[Extracted data entries]
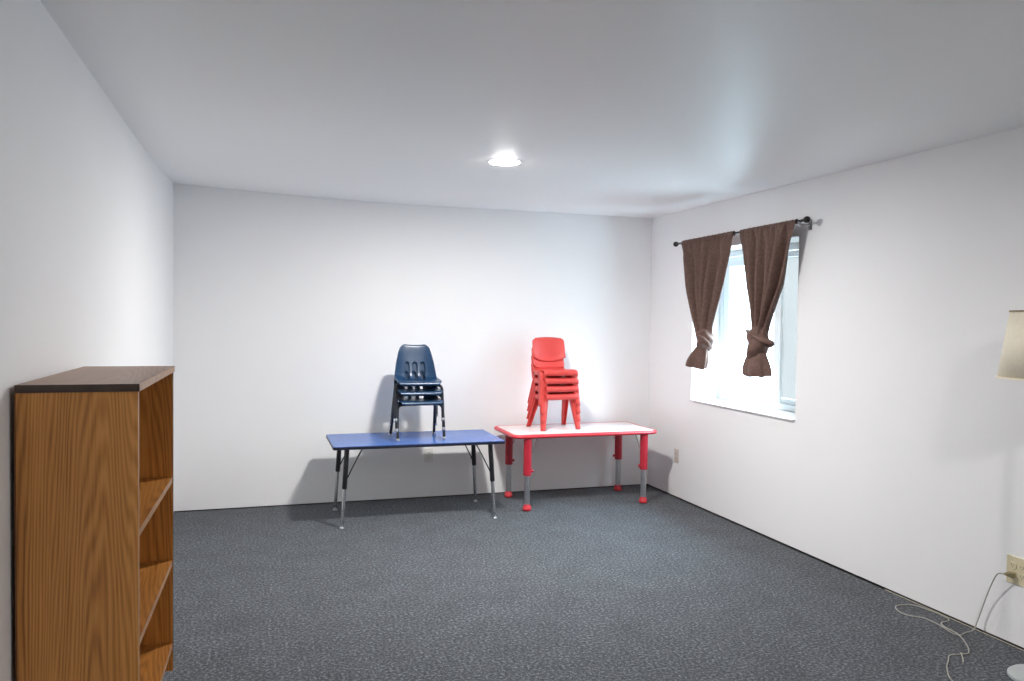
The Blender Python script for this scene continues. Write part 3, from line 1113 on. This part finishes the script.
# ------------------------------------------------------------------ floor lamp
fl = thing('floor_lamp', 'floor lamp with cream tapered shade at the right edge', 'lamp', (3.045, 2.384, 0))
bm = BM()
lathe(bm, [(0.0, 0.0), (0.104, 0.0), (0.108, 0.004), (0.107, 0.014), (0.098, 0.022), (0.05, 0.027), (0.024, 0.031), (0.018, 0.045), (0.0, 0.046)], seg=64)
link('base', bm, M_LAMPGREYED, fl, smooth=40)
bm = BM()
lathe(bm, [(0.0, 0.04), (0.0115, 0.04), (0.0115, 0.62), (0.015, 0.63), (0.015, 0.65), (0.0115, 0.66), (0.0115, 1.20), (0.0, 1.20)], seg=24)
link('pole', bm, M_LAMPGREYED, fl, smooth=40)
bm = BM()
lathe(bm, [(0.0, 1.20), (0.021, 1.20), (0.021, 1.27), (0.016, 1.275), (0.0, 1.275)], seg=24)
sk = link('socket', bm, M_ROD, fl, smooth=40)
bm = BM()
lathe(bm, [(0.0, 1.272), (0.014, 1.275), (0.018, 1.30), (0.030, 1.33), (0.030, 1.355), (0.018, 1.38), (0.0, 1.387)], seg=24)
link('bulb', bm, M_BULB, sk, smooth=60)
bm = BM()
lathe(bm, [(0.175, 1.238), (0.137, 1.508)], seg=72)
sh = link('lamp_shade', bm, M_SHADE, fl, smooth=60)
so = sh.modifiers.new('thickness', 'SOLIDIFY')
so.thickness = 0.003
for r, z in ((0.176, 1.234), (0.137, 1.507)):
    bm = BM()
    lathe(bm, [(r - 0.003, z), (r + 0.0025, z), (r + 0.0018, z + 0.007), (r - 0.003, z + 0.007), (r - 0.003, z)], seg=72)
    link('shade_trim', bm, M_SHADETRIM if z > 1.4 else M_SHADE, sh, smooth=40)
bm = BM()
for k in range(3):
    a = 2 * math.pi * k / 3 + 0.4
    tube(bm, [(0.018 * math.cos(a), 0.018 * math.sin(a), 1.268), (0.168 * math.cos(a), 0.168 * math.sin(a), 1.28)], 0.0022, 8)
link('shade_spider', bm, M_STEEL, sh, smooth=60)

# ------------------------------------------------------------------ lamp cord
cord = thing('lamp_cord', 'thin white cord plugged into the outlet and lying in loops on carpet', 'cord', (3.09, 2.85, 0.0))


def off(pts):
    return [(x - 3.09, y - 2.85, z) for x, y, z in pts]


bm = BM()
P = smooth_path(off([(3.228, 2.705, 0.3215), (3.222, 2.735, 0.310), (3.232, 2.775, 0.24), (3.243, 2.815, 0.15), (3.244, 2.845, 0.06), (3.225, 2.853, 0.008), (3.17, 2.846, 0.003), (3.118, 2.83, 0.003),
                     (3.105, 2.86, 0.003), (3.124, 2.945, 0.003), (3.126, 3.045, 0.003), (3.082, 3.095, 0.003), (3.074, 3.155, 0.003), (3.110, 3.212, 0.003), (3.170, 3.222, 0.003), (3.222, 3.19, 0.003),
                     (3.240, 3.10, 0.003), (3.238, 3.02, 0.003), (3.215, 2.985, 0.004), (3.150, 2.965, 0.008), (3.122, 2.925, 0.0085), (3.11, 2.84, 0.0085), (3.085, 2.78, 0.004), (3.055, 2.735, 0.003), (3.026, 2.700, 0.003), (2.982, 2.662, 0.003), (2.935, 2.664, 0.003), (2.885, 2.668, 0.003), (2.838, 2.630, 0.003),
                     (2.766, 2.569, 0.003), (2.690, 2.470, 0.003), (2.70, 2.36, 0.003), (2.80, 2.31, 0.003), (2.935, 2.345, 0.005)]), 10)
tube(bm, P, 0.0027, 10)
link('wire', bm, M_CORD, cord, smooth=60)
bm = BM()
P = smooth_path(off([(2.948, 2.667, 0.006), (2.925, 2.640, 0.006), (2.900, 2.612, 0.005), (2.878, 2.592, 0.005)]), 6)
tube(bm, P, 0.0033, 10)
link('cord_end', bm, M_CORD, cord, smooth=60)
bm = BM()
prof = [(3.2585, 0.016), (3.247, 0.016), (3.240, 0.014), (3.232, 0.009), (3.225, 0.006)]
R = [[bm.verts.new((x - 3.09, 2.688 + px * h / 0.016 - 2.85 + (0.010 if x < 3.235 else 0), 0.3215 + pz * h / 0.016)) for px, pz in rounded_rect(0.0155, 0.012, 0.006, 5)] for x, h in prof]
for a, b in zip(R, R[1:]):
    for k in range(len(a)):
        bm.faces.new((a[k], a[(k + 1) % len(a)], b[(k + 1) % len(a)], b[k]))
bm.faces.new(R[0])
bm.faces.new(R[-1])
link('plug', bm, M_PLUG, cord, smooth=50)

---

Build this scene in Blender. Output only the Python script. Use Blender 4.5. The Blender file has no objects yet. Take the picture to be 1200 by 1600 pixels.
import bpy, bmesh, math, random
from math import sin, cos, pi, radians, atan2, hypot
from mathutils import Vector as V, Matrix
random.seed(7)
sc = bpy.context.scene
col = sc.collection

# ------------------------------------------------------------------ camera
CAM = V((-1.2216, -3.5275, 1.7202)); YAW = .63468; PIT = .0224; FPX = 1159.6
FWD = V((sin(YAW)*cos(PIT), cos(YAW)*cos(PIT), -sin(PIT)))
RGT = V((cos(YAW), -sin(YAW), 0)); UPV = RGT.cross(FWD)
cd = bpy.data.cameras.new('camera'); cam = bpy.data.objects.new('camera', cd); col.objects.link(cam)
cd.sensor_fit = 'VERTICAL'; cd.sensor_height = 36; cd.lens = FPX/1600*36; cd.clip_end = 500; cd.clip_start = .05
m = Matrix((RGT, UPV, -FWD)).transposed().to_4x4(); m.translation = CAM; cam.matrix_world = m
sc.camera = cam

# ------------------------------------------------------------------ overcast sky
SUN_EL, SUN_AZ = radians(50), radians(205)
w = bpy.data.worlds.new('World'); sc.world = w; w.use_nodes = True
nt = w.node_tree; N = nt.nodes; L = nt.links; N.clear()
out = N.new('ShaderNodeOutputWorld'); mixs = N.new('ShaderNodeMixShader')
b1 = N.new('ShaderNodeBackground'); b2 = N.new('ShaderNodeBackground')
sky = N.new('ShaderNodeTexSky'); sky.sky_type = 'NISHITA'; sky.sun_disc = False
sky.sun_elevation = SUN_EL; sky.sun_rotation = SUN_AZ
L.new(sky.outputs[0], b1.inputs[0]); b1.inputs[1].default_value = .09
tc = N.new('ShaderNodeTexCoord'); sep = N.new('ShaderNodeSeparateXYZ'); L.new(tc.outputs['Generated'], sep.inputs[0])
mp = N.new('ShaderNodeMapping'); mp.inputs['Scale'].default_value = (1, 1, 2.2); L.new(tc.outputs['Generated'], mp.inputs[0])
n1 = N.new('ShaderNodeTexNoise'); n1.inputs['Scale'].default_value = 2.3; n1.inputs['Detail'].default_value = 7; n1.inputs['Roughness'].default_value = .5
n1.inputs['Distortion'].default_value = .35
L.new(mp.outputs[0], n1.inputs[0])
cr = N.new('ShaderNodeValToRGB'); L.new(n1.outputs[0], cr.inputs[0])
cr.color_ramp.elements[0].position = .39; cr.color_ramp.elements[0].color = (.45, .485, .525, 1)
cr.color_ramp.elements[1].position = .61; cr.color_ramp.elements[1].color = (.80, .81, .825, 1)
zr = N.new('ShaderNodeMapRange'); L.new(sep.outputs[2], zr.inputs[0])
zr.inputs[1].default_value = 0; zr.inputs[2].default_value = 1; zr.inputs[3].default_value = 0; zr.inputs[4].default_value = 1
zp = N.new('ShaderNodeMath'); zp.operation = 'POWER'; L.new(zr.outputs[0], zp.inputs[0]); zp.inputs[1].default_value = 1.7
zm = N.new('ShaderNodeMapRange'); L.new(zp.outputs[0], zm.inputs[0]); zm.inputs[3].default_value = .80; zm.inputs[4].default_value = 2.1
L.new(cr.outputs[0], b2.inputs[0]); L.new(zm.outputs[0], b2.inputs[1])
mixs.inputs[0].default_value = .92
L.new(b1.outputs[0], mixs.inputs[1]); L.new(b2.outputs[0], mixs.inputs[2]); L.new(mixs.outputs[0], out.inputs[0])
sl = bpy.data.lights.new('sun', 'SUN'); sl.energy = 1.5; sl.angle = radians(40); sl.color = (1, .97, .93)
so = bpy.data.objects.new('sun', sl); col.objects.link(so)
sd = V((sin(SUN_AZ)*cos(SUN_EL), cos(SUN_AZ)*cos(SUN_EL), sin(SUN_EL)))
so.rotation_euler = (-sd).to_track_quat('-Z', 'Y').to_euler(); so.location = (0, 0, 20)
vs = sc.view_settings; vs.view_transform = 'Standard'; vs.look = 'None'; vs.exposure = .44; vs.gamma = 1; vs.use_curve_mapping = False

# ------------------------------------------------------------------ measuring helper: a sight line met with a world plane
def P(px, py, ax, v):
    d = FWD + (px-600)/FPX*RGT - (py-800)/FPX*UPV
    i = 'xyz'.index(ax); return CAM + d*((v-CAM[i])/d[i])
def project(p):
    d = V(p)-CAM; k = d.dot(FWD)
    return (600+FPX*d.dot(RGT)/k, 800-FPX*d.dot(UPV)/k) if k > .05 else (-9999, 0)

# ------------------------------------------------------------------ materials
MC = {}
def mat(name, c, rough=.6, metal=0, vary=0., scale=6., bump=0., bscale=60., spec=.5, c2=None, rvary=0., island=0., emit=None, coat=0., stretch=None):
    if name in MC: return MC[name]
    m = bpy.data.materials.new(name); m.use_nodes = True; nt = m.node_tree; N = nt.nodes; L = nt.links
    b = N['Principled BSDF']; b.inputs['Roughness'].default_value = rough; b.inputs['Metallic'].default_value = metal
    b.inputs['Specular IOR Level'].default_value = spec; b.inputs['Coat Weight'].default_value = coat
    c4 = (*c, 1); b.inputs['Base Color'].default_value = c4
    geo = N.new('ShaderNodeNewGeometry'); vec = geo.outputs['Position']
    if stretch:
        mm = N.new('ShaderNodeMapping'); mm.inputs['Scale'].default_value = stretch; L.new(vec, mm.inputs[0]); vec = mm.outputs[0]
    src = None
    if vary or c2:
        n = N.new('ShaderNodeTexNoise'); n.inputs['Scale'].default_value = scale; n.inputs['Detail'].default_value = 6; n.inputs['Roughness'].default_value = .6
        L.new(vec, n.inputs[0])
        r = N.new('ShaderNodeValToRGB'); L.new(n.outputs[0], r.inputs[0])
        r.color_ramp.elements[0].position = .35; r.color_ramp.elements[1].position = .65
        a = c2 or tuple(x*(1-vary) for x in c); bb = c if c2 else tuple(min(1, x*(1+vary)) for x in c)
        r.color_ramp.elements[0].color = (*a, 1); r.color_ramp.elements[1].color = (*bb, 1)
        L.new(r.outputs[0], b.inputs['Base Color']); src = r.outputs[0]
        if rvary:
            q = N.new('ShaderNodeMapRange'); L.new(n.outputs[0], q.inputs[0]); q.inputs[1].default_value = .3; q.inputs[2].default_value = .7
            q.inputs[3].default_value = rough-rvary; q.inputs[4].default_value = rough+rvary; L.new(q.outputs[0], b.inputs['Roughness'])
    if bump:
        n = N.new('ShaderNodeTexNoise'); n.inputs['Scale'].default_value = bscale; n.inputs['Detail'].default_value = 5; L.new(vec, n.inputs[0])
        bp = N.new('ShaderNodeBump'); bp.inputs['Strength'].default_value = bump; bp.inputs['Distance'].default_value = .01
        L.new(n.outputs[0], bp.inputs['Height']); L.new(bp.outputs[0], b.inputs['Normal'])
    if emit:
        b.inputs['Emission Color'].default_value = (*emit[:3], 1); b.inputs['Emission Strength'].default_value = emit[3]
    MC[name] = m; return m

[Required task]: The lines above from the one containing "The Blender Python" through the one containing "cord = thing('lamp_cord', 'thin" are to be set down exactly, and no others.

[Problem solution]:
The Blender Python script for this scene continues. Write part 3, from line 1113 on. This part finishes the script.
# ------------------------------------------------------------------ floor lamp
fl = thing('floor_lamp', 'floor lamp with cream tapered shade at the right edge', 'lamp', (3.045, 2.384, 0))
bm = BM()
lathe(bm, [(0.0, 0.0), (0.104, 0.0), (0.108, 0.004), (0.107, 0.014), (0.098, 0.022), (0.05, 0.027), (0.024, 0.031), (0.018, 0.045), (0.0, 0.046)], seg=64)
link('base', bm, M_LAMPGREYED, fl, smooth=40)
bm = BM()
lathe(bm, [(0.0, 0.04), (0.0115, 0.04), (0.0115, 0.62), (0.015, 0.63), (0.015, 0.65), (0.0115, 0.66), (0.0115, 1.20), (0.0, 1.20)], seg=24)
link('pole', bm, M_LAMPGREYED, fl, smooth=40)
bm = BM()
lathe(bm, [(0.0, 1.20), (0.021, 1.20), (0.021, 1.27), (0.016, 1.275), (0.0, 1.275)], seg=24)
sk = link('socket', bm, M_ROD, fl, smooth=40)
bm = BM()
lathe(bm, [(0.0, 1.272), (0.014, 1.275), (0.018, 1.30), (0.030, 1.33), (0.030, 1.355), (0.018, 1.38), (0.0, 1.387)], seg=24)
link('bulb', bm, M_BULB, sk, smooth=60)
bm = BM()
lathe(bm, [(0.175, 1.238), (0.137, 1.508)], seg=72)
sh = link('lamp_shade', bm, M_SHADE, fl, smooth=60)
so = sh.modifiers.new('thickness', 'SOLIDIFY')
so.thickness = 0.003
for r, z in ((0.176, 1.234), (0.137, 1.507)):
    bm = BM()
    lathe(bm, [(r - 0.003, z), (r + 0.0025, z), (r + 0.0018, z + 0.007), (r - 0.003, z + 0.007), (r - 0.003, z)], seg=72)
    link('shade_trim', bm, M_SHADETRIM if z > 1.4 else M_SHADE, sh, smooth=40)
bm = BM()
for k in range(3):
    a = 2 * math.pi * k / 3 + 0.4
    tube(bm, [(0.018 * math.cos(a), 0.018 * math.sin(a), 1.268), (0.168 * math.cos(a), 0.168 * math.sin(a), 1.28)], 0.0022, 8)
link('shade_spider', bm, M_STEEL, sh, smooth=60)

# ------------------------------------------------------------------ lamp cord
cord = thing('lamp_cord', 'thin white cord plugged into the outlet and lying in loops on carpet', 'cord', (3.09, 2.85, 0.0))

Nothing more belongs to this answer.